Fresh figs are being packed and prepared to be shipped out of Madera to stores all around the country. Valley farmers say a cool spring has put many harvests a week to ten days behind schedule.

While the rest of us enjoyed several cool days this summer, growers like Paul Mesple began to worry about their crops. Mesple explained, "It can also be too cool for us and if it gets really cool we have problems with maturity slowing down and therefore becoming harvest comes even later."

Mesple would welcome a warm up. He says the earlier the harvest the higher the quality. "We want it in the nineties but not over 105 so that's what we're after. Just getting a good even temperature. The nights don't get too chilly. We want it temperate."

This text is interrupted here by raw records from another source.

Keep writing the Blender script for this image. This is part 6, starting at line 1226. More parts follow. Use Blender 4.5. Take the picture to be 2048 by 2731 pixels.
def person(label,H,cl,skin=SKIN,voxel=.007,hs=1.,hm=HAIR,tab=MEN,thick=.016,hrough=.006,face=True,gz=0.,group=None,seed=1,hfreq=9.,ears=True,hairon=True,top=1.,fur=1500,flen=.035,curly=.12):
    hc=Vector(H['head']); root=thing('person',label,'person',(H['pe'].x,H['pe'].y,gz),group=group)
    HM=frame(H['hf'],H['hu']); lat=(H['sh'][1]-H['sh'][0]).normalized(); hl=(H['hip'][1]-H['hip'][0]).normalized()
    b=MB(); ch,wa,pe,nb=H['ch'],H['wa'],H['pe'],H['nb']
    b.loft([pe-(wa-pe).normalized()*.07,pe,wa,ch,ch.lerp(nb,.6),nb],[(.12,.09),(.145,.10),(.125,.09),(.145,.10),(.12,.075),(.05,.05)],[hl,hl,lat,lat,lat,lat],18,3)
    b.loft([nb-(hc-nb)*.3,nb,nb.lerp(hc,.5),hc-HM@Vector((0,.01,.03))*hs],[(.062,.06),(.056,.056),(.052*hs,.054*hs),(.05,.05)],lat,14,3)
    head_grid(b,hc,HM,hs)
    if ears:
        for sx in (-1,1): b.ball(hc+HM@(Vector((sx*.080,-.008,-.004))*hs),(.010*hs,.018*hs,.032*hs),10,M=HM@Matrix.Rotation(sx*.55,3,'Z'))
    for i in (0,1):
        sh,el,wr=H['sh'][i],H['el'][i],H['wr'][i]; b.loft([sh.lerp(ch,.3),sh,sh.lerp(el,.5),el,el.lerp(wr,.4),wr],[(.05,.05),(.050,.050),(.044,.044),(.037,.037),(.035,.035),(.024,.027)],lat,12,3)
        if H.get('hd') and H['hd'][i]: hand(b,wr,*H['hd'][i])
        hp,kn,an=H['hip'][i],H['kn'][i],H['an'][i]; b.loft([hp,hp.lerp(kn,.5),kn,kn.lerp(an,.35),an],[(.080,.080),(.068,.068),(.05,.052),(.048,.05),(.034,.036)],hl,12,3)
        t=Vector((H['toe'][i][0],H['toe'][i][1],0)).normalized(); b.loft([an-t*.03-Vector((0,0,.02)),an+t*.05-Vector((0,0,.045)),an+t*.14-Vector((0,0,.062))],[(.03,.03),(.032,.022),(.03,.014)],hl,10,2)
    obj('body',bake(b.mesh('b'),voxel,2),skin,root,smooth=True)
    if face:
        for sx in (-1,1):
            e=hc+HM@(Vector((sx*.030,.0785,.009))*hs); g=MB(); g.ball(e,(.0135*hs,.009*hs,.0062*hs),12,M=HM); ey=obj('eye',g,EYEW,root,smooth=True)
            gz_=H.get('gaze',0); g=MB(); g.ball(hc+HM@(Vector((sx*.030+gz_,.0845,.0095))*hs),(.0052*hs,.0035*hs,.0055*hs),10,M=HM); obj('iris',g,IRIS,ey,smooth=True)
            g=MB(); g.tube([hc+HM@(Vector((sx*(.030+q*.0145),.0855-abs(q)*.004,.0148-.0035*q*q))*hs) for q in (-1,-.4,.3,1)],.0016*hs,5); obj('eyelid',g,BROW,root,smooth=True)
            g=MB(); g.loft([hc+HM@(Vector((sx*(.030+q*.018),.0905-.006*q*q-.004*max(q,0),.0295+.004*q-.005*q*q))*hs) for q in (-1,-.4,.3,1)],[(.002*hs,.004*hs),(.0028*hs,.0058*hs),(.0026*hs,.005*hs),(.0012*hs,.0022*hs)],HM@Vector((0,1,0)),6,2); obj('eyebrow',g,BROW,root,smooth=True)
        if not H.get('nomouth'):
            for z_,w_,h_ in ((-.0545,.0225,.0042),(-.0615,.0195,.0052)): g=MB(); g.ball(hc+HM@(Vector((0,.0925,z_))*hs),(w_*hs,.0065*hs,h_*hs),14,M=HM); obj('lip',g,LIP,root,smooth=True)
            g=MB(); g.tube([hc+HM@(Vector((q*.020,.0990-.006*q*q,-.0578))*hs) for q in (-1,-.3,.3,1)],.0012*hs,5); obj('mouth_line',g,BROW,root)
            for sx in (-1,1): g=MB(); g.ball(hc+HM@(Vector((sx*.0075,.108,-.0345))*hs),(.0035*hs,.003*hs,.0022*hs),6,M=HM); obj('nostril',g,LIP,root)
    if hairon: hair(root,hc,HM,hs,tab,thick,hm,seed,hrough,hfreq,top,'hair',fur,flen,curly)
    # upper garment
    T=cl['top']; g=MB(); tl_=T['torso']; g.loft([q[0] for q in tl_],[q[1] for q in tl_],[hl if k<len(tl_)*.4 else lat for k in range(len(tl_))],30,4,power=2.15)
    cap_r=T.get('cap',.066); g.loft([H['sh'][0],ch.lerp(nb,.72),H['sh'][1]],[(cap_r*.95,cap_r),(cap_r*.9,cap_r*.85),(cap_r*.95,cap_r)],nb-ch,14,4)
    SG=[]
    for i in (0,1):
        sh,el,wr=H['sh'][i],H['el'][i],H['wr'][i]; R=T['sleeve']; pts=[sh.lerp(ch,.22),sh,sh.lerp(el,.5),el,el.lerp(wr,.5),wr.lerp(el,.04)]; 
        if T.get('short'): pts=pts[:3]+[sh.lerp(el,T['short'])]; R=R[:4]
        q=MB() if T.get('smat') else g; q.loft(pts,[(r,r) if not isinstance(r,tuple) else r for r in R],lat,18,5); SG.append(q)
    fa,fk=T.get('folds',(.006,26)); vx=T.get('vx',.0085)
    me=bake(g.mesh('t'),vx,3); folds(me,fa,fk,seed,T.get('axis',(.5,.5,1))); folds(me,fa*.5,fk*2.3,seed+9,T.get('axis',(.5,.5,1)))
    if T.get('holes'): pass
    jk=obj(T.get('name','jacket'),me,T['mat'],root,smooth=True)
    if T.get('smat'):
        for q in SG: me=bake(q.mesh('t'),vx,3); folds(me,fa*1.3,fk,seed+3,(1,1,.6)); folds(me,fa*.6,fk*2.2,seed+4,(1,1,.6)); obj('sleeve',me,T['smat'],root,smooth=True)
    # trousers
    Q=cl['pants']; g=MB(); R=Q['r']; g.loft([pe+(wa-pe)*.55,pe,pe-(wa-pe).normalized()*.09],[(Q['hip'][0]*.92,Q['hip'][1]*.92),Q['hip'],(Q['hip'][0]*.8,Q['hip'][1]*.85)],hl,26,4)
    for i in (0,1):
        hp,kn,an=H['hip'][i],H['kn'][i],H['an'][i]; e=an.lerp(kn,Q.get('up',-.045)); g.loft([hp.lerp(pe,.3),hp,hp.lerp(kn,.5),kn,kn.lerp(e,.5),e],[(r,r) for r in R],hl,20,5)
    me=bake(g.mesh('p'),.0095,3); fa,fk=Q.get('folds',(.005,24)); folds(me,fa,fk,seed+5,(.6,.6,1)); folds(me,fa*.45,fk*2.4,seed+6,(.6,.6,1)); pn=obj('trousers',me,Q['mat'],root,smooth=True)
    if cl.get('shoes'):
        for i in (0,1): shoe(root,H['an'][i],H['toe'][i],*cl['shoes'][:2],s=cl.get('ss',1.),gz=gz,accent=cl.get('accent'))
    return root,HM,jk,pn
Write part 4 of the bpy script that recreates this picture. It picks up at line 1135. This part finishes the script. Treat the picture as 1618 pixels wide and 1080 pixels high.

Mesple showed us the damage caused by 105-degree temperatures from a few weeks ago. "As it got that hot as this fig was maturing the skin became sunburned, become a darker brown as opposed to the lighter greenish, yellow color."

Mesple grows five different fig varieties but the popular Calimyrna fig is rich in Fresno history.

At the turn of the century, Mesple says a certain Mr. Roeding brought over figs from Smyrna, Turkey to a couple of farmers developing fig orchards. Their names were Mr. Bullard and Mr. Forkner. Mesple explained, "Because they were in California Bullard and Forkner thinking this over said we could combine the two. We'd have California Smyrna and it just got pushed together and became Calimyrna."

The Calimyrna fig helped establish the Fig Garden and Old Fig Garden neighborhoods.

Madera County produces most of the figs grown in the U.S.